Background
Thomas Lynch, the only son of Thomas and Elizabeth (Allston) Lynch, was born on August 5, 1749, in Prince George's Parish, Winyah, in what is now Georgetown, South Carolina, United States.
Thomas Lynch, the only son of Thomas and Elizabeth (Allston) Lynch, was born on August 5, 1749, in Prince George's Parish, Winyah, in what is now Georgetown, South Carolina, United States.
Lynch received a good academic education at the Indigo Society School, Georgetown, then went to England where he completed his education at Eton and Cambridge and studied law at the Middle Temple from 1764 to 1772.
In 1772, Lynch went to South Carolina. Having acquired a distaste for the law, he persuaded his father to permit him to abandon that profession. This task was easier because his father had formed the design of introducing him to public life. To promote this object, he presented him with Peach Tree plantation in St. James Parish on the North Santee. Thomas Lynch settled down as a planter.
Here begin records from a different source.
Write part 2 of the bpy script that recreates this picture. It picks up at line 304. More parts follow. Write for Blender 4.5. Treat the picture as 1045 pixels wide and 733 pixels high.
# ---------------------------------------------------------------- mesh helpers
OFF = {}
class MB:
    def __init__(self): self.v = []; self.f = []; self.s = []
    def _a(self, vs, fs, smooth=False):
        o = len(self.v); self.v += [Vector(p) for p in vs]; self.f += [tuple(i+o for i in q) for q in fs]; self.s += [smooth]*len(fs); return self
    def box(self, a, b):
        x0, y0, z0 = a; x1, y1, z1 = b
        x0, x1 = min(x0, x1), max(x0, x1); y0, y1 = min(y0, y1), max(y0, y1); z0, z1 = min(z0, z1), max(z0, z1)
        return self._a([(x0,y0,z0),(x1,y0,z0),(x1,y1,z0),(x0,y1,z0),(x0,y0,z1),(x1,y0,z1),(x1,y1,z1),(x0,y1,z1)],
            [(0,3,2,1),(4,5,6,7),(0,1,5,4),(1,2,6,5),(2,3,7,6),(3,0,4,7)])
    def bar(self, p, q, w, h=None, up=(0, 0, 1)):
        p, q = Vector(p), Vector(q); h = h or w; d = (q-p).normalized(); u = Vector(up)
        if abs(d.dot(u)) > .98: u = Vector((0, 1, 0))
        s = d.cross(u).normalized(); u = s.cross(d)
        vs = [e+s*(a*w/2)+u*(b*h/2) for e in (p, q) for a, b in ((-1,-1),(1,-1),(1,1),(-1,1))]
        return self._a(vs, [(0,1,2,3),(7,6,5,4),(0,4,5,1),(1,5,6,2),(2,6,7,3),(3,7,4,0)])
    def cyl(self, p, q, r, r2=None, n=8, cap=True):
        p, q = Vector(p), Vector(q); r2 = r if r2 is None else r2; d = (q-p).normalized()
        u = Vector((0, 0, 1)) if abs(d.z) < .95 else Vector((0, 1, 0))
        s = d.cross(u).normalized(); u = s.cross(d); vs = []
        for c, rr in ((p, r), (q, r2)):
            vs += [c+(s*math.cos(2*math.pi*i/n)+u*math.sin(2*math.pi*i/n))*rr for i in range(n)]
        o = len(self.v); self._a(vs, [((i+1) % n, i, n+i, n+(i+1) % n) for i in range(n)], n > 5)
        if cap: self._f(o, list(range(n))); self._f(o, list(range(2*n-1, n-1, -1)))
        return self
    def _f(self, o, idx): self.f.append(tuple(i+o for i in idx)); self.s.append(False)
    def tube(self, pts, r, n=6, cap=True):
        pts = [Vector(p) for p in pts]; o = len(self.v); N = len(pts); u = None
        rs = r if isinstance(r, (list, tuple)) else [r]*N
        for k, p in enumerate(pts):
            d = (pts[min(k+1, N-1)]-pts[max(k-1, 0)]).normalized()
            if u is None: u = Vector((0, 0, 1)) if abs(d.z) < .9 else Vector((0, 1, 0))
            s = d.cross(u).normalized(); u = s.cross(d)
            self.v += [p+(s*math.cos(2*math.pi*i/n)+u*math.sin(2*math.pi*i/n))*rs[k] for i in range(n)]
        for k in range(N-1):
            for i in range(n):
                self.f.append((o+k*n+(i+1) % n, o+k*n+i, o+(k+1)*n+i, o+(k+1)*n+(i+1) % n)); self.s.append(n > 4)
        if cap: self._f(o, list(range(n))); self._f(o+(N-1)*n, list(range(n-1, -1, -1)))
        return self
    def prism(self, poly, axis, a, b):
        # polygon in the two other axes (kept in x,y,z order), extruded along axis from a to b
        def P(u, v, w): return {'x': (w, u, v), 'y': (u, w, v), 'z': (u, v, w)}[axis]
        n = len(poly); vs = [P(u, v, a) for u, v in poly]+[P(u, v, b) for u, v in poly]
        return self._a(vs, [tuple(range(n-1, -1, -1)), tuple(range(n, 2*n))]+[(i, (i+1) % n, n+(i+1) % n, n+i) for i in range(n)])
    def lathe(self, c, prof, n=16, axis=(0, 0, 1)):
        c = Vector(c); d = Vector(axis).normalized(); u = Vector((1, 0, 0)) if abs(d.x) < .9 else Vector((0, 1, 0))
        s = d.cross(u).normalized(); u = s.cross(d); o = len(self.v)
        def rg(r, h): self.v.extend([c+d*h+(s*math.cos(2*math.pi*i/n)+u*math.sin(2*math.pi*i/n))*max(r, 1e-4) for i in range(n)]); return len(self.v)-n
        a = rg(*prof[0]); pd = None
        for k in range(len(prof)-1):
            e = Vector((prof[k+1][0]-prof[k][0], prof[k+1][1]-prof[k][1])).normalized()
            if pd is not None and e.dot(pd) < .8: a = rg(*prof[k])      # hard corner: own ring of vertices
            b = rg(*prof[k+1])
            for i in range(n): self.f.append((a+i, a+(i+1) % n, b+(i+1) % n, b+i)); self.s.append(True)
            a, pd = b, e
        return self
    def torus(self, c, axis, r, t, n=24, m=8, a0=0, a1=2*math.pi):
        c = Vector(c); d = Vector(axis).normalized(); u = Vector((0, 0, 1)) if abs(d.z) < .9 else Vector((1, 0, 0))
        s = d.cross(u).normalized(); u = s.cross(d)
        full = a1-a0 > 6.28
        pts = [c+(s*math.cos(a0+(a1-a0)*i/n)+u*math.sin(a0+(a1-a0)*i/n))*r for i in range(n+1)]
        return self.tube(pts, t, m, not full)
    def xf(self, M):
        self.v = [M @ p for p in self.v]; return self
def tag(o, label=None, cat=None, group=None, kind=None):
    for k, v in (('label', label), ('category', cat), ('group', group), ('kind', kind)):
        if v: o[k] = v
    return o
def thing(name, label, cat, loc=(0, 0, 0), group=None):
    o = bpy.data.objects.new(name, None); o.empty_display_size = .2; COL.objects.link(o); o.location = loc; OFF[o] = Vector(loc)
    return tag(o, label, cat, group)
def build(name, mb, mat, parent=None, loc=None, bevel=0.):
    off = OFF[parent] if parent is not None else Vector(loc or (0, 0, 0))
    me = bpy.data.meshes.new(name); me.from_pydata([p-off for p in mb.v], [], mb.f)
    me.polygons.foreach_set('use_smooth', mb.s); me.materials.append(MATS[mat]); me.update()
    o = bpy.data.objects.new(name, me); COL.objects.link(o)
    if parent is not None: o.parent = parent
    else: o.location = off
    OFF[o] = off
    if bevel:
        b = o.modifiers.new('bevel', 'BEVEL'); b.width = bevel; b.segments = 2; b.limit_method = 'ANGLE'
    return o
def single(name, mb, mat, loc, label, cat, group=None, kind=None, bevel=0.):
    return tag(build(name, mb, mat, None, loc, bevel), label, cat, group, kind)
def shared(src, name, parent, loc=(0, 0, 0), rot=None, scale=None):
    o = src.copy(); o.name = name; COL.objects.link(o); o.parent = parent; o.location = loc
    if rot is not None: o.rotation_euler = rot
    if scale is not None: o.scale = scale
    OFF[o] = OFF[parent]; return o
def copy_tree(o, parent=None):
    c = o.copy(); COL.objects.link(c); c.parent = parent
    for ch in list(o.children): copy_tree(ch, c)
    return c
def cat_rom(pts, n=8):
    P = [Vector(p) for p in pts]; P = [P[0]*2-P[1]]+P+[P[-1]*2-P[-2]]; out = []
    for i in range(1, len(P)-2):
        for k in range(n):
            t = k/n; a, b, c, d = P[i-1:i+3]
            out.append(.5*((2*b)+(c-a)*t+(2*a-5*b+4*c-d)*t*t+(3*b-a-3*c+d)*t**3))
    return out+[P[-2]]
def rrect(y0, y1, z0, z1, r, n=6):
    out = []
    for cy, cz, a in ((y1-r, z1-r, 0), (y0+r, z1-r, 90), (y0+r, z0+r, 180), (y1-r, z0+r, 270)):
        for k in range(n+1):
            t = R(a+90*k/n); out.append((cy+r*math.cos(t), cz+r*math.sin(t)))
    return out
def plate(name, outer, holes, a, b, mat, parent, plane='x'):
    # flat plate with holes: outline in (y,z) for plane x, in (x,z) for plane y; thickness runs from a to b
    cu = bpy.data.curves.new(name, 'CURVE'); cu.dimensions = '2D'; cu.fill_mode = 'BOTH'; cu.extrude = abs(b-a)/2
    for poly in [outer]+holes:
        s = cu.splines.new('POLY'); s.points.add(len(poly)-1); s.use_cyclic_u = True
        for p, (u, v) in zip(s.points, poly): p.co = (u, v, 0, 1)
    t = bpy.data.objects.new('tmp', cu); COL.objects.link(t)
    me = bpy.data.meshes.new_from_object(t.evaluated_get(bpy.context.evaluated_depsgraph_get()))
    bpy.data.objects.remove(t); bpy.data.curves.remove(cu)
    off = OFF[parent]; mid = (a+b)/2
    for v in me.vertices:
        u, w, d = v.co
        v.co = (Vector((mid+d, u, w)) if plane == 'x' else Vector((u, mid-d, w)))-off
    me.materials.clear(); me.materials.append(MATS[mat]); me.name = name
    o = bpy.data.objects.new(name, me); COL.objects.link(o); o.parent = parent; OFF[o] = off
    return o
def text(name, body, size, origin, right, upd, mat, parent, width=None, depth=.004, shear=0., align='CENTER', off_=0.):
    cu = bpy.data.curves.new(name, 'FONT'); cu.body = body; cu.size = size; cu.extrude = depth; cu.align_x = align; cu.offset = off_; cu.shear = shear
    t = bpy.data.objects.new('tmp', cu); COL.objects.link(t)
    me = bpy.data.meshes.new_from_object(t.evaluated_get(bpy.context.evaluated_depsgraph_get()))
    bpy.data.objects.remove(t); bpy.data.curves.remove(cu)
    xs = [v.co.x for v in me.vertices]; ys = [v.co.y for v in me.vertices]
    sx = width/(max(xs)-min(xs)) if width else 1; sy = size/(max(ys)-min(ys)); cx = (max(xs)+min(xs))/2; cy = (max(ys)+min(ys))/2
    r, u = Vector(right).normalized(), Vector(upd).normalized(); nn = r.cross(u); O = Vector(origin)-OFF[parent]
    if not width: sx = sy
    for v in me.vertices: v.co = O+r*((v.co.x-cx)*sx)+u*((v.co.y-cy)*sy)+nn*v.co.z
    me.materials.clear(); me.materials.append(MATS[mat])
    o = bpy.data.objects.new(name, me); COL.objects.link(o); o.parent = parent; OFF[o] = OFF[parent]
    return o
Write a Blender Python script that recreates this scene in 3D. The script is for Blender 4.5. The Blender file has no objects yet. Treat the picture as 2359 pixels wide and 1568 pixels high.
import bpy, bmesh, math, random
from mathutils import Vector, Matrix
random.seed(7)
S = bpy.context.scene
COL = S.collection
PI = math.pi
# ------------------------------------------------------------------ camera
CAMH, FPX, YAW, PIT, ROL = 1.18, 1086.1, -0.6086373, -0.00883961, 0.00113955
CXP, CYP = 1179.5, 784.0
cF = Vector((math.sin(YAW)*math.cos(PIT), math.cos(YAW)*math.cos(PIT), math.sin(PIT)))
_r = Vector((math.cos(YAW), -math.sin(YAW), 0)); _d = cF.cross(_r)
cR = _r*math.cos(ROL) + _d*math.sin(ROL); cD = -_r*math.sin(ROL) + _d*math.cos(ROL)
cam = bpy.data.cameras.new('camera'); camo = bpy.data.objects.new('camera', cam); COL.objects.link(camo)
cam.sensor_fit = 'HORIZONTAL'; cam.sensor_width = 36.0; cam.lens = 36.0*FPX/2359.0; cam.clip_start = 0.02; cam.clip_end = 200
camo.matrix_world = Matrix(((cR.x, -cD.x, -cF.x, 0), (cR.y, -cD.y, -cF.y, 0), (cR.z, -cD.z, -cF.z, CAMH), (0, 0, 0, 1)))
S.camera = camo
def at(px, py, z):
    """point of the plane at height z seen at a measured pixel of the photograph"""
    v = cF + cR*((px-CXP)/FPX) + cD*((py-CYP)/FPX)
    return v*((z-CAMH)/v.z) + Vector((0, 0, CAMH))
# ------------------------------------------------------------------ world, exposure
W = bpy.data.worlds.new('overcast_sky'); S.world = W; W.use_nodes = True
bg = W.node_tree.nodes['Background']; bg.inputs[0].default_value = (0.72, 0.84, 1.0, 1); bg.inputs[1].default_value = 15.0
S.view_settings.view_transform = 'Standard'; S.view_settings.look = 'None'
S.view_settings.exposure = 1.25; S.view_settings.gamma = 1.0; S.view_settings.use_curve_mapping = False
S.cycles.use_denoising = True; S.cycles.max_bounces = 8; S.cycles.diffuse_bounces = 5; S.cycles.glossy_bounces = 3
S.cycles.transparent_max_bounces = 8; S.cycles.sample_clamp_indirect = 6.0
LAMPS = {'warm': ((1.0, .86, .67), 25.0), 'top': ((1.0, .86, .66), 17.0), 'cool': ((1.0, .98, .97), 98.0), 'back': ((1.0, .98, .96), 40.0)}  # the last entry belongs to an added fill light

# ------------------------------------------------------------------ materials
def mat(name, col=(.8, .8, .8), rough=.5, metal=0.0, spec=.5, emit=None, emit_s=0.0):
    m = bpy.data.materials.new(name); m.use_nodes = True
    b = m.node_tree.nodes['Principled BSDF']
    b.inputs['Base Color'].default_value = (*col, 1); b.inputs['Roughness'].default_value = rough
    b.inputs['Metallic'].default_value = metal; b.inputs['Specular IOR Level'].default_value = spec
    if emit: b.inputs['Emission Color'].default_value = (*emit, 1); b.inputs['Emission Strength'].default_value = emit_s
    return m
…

Being the only son of a wealthy and influential father, he was elected to many important civil offices. He was a member of the first and second provincial congresses (1774 - 1776), of the constitutional committee for South Carolina (1776), the first state General Assembly (1776), and the Second Continental Congress (1776 - 1777). On June 12, 1775, the provincial congress elected him one of the captains in the 1st South Carolina Regiment. He accepted the command, somewhat in opposition to the wishes of his father, who offered to use his influence to obtain him a military appointment of higher rank. In July he went into North Carolina to recruit his company. During this service he contracted bilious fever which made him a partial invalid for the remainder of his life. On March 23, 1776, the General Assembly of South Carolina, organized under the constitution which young Lynch had cooperated in drafting, elected him to the Continental Congress as a sixth delegate in order that he might care for his father, whose health had given way. His own health was too feeble to permit continued activity in public concerns, but he was present and voting when the Declaration of Independence was adopted and shortly afterward affixed his signature to that document. He did not remain long in Congress, for his health began to decline with alarming rapidity. The elder Lynch had experienced a temporary recovery and his physicians hoped he might live to reach Carolina.
Father and son began the journey homeward by easy stages, but the father died on the way. The younger Lynch reached his native state, but in a physical condition which did not promise a long continuance of his own life. After more than two years of illness, with the hope of possibly regaining health, he and his wife took passage for the West Indies toward the close of 1779, expecting to board a vessel there for the south of France. The ship on which they sailed was never heard of again and it is probable that all on board were lost.
Lynch married Elizabeth Shubrick on May 14, 1772.